W zeszły piątek (19 maja 2023 r.) odbyło się kolejne spotkanie loretańskich młodzieżowych róż różańcowych – Młodzi z Loretto!
Zaczęliśmy od zgromadzenia się w kaplicy i odśpiewania Litanii loretańskiej i pieśni maryjnych. Towarzyszyły nam przy tym rozważania o Maryi, która „wszystko rozumie, Sercem ogarnia każdego z nas. (…) Zobaczyć dobro w nas umie, Ona jest z nami w każdy czas”.
Później odwiedził nas ks. Kamil Falkowski i wygłosił krótką konferencję. Następnie podzieliliśmy się na grupy i zastanawialiśmy się nad problemami w Kościele – jak ludzie go postrzegają i co, naszym zdaniem, powinno się poprawić, aby Kościół przyciągał więcej osób.
JAK WIDZIMY KOŚCIÓŁ?
Było to bardzo owocne, gdyż zazwyczaj nie myślimy o problemach Kościoła w ten sposób. Otwierające oczy było to, że to w dużej mierze od nas zależy, jak ludzie go postrzegają.
W trakcie pracy w grupach towarzyszyły nam kamery TVP 1 w związku z powstającym filmem dokumentalnym o Zgromadzeniu Sióstr Loretanek. Jeden z członków naszej wspólnoty – Staś Leleń, miał okazję wystąpić bezpośrednio przed nimi i powiedzieć co nieco o tym, kim jesteśmy i co robimy.

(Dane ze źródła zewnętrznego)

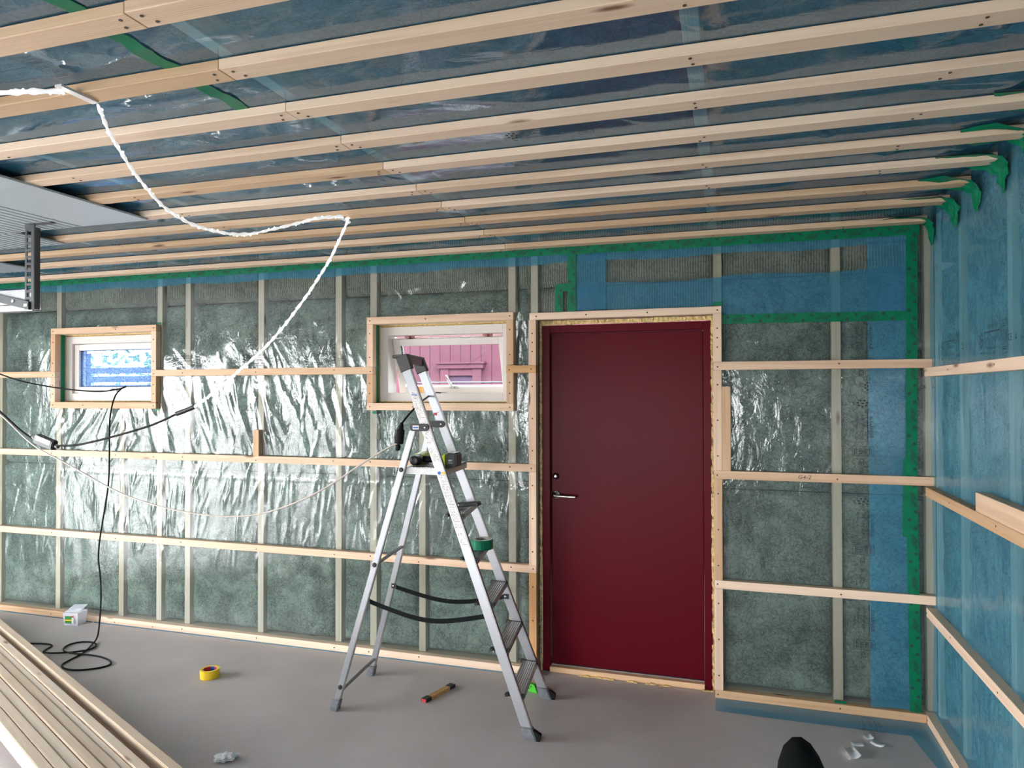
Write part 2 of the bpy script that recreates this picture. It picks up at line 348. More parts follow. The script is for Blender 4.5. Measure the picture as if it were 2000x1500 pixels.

Po pracy warsztatowej udaliśmy się na agapę, podczas której rozmawialiśmy trochę więcej o ludziach niewierzących i o tym, jak powinniśmy z nimi rozmawiać o Panu Bogu. Jak zawsze dobrze się bawiliśmy, śmialiśmy i poznawaliśmy się bliżej przy pysznej herbacie.
ŚWIADECTWO DLA INNYCH
– Spotkaliśmy się jak zwykle w piątek, więc miałem okazję spędzić trochę czasu w kaplicy z Panem Bogiem i podsumować sobie miniony tydzień – w ten sposób spotkanie opisał Staś. – Przed konferencją w oczekiwaniu na księdza musieliśmy wybrać, jak się okazało tylko 1 osobę do nagrań. Myślałem, że będzie mówiło kilka osób, a jeszcze bardziej zdziwiłem się, kiedy nie wyrywając się, zostałem wybrany ja. Stwierdziłem jednak, że skoro zazwyczaj mówiły dziewczyny, to może dobrze, że tym razem powie coś chłopak. Przed nagrywkami nie wiedziałem, o co będą mnie pytać i jedynie bałem się, że zapytają o historię grupy, o której wiedziałem niewiele. Jednak pytania dotyczyły bardziej obecnej grupy, formy jej spotkań i moich odczuć. Im więcej mówiłem, tym z większym luzem przychodziły mi słowa na myśl. Myślę, że wyszło nieźle. Dzięki konferencji księdza Kamila, która miała miejsce chwilę wcześniej, łatwiej było mi powiedzieć o paru rzeczach. A co do samego spotkania, to jak zwykle TOP. Konferencja w bardzo interesującym mnie temacie tak, że pomimo iż się spieszyłem i miałem nie zostawać na agapie, to musiałem, by rozwiać moje wątpliwości. I nie żałuję. Ksiądz zadał nam „pracę domową”, co jest ciekawym pomysłem, by wcielać w życie to, o czym rozmawiamy i mam nadzieję, że uda się kogoś „nawrócić”.